Appropriately enough, that’s thanks to the power of the internet, and a certain file-sharing site, which has currently got the first two episodes available for download.

I’m not a whole-hearted Sorkin convert, although I will get round to watching series four of The West Wing sometime between now and Christmas 2007, I promise. And yet I have become quite enthused by Studio 60. Granted, a lot about it feels familar. Episode two kicks off with the newly-appointed, straight-talkin’ network boss fire-fighting criticism at a press conference, while her colleagues watch on muttering, “She’s good”. Later, himoff Friends leads a brain-storming session as the gang try to come up with a suitably spectacular opening sketch for his debut show (er, I’m going to assume you know what Studio 60 is, Matthew Perry’s role, who Josh is playing and – well – everything. If not, look at this) and, gradually, ideas coalesce and form together, triumphantly proving how clever everyone is. It’s just that Martin Sheen’s not there to amble in at the end and say so.

In this instance, the bravura moment is instead a musical number, parodying The Major General’s Song from The Pirates of Penzance, from which that “intellectual reach-around” comes from.

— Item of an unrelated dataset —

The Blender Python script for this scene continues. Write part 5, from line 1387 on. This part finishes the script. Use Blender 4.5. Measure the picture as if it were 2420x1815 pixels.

But, I like it. The show does enough to get you onside and warming to the characters so you’re rooting for them to succeed – to be funny – despite the fact it’s Sorkin’s own script that declares if they are or not (with critics, penned by the writer, penning criticism of the fictional Studio 60 revue show … penned by the writer). As such, it’s less of a reach-around, and something more masturbatory.

Oh. How did I end up saying that?

“Don’t worry, you’re good. This is a good blog entry.”

Great. 

So, you see how that works? 

Anyway, Studio 60 on the Sunset Strip is good. It’s funny. It’s complicated, it’s warm and – best of all – it’s all about making a TV show. And I love show’s about shows.